PROBLEM REQUIREMENTS - Leave out the pictures, and retype only the lines from the beginning of the material through the line that contains "sc = bpy.context.scene", including both.

== INFORMATION SHOWN ==

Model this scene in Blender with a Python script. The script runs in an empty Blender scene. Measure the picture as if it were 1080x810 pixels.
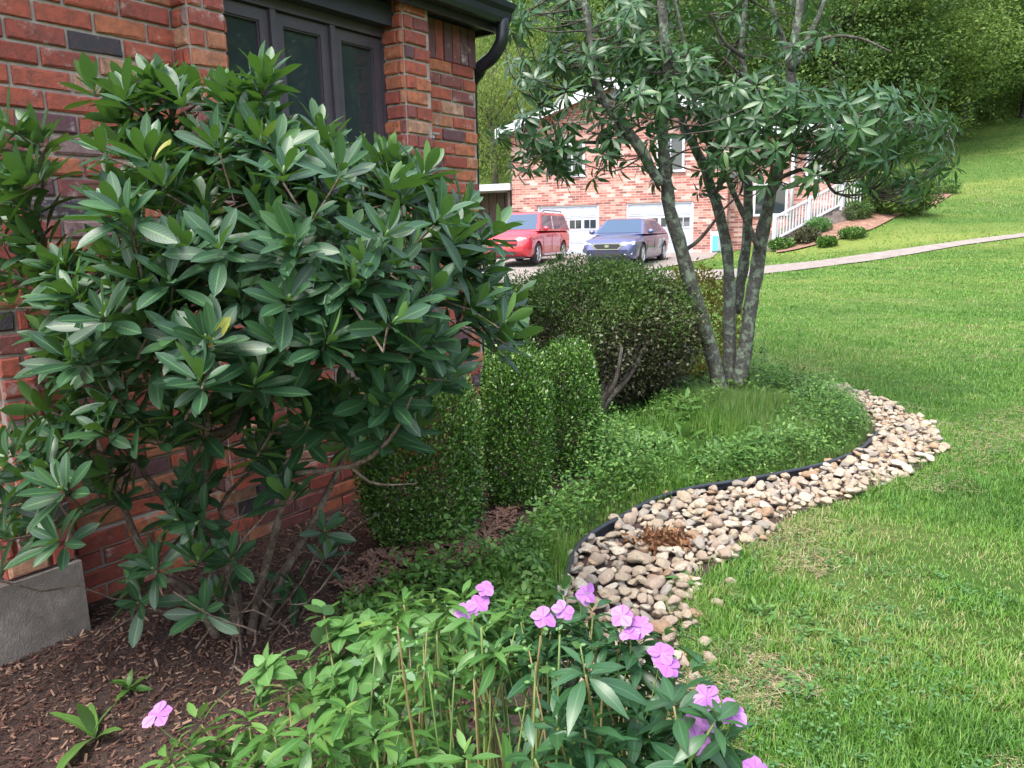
import bpy, math, numpy as np
from mathutils import Matrix, Vector
rng = np.random.default_rng(7)
R_ = math.radians
C = bpy.context.scene.collection
sc = bpy.context.scene

# ---------------------------------------------------------------- camera
PITCH, ROLL, FPX, EYE = R_(11.2), R_(-1.2), 800.0, 1.45
_f = np.array([0, math.cos(PITCH), -math.sin(PITCH)]); _u0 = np.array([0, math.sin(PITCH), math.cos(PITCH)]); _r0 = np.array([1., 0, 0])
_r = math.cos(ROLL)*_r0 + math.sin(ROLL)*_u0
_u = -math.sin(ROLL)*_r0 + math.cos(ROLL)*_u0
EYEP = np.array([0, 0, EYE])
cam = bpy.data.cameras.new('camera'); camo = bpy.data.objects.new('camera', cam); C.objects.link(camo)
cam.sensor_width = 36; cam.lens = FPX/1080*36; cam.clip_start = .05; cam.clip_end = 2000
camo.matrix_world = Matrix(((_r[0], _u[0], -_f[0], 0), (_r[1], _u[1], -_f[1], 0), (_r[2], _u[2], -_f[2], EYE), (0, 0, 0, 1)))
sc.camera = camo

# ---------------------------------------------------------------- light
SUN_EL, SUN_AZ = R_(62), R_(-140)           # azimuth from +Y towards +X : from the left, a little behind
w = bpy.data.worlds.new('World'); sc.world = w; w.use_nodes = True
nt = w.node_tree; nt.nodes.clear()
sky = nt.nodes.new('ShaderNodeTexSky'); sky.sky_type = 'NISHITA'; sky.sun_disc = False
sky.sun_elevation = SUN_EL; sky.sun_rotation = SUN_AZ % (2*math.pi); sky.air_density = 1.3; sky.dust_density = 3.0; sky.ozone_density = 1.0
bg = nt.nodes.new('ShaderNodeBackground'); bg.inputs[1].default_value = 0.15
wo = nt.nodes.new('ShaderNodeOutputWorld'); hs = nt.nodes.new('ShaderNodeHueSaturation'); hs.inputs['Saturation'].default_value = .62; nt.links.new(sky.outputs[0], hs.inputs['Color']); nt.links.new(hs.outputs[0], bg.inputs[0]); nt.links.new(bg.outputs[0], wo.inputs[0])
sl = bpy.data.lights.new('sun', 'SUN'); sl.energy = 1.05; sl.angle = R_(30); sl.color = (1, .95, .87)
so = bpy.data.objects.new('sun', sl); C.objects.link(so)
sd = Vector((math.sin(SUN_AZ)*math.cos(SUN_EL), math.cos(SUN_AZ)*math.cos(SUN_EL), math.sin(SUN_EL)))
so.rotation_euler = sd.to_track_quat('Z', 'Y').to_euler(); so.location = (0, 0, 20)
vs = sc.view_settings; vs.view_transform = 'Standard'; vs.look = 'None'; vs.gamma = 1; vs.use_curve_mapping = False; vs.exposure = 2.0
sc.cycles.max_bounces = 6; sc.cycles.transparent_max_bounces = 8; sc.cycles.use_denoising = True

# ---------------------------------------------------------------- terrain
def smooth(a, b, x): t = np.clip((x-a)/(b-a), 0, 1); return t*t*(3-2*t)
def height(x, y):
    x = np.asarray(x, float); y = np.asarray(y, float)
    base = np.interp(y, [8, 12, 18, 27, 33, 45], [0, .03, .18, .34, .52, .8])
    v = 0
    for o in (-2, -1, 0, 1, 2):
        v = v + np.interp(.45*x+.9*y+o*.8, [25, 28, 29.5, 31, 34, 40.5, 45.5, 57.6, 65.7, 90, 140, 400], [0, .15, .48, .75, 1.25, 2.05, 2.8, 5.5, 8, 14, 24, 40])/5
    flat = smooth(-1.0, -7.0, x)*smooth(60, 20, y)
    gar = smooth(-14, -6, x)*smooth(11.5, 9, x)*smooth(24, 30, y)*smooth(44, 38, y)     # levelled plot of the far house
    h = base+v*(1-flat)+.45*np.exp(-((x-13.5)**2+(y-30.5)**2)/9.0)
    return h*(1-gar)+gar*(np.interp(y, [27, 33, 45], [.34, .52, .8]) + .12*smooth(4, 11, x))
def ray(x, y): return _f + _r*(x-540)/FPX - _u*(y-405)/FPX
def at(x, y, Y): d = ray(x, y); return EYEP + d*Y/d[1]
def gp(x, y, z=0.0): d = ray(x, y); return EYEP + d*(z-EYE)/d[2]
def gt(x, y):                                                        # pixel direction -> point on the terrain
    d = ray(x, y); s = np.linspace(1, 150, 12000)
    P = EYEP[None] + d[None]*s[:, None]
    k = np.argmax(P[:, 2] < height(P[:, 0], P[:, 1]))
    return P[k] if k else P[-1]
def proj(P):
    v = np.asarray(P, float) - EYEP; k = v@_f; return 540+FPX*(v@_r)/k, 405-FPX*(v@_u)/k, k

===

SOLUTION TO THIS EXERCISE -
Model this scene in Blender with a Python script. The script runs in an empty Blender scene. Measure the picture as if it were 1080x810 pixels.
import bpy, math, numpy as np
from mathutils import Matrix, Vector
rng = np.random.default_rng(7)
R_ = math.radians
C = bpy.context.scene.collection
sc = bpy.context.scene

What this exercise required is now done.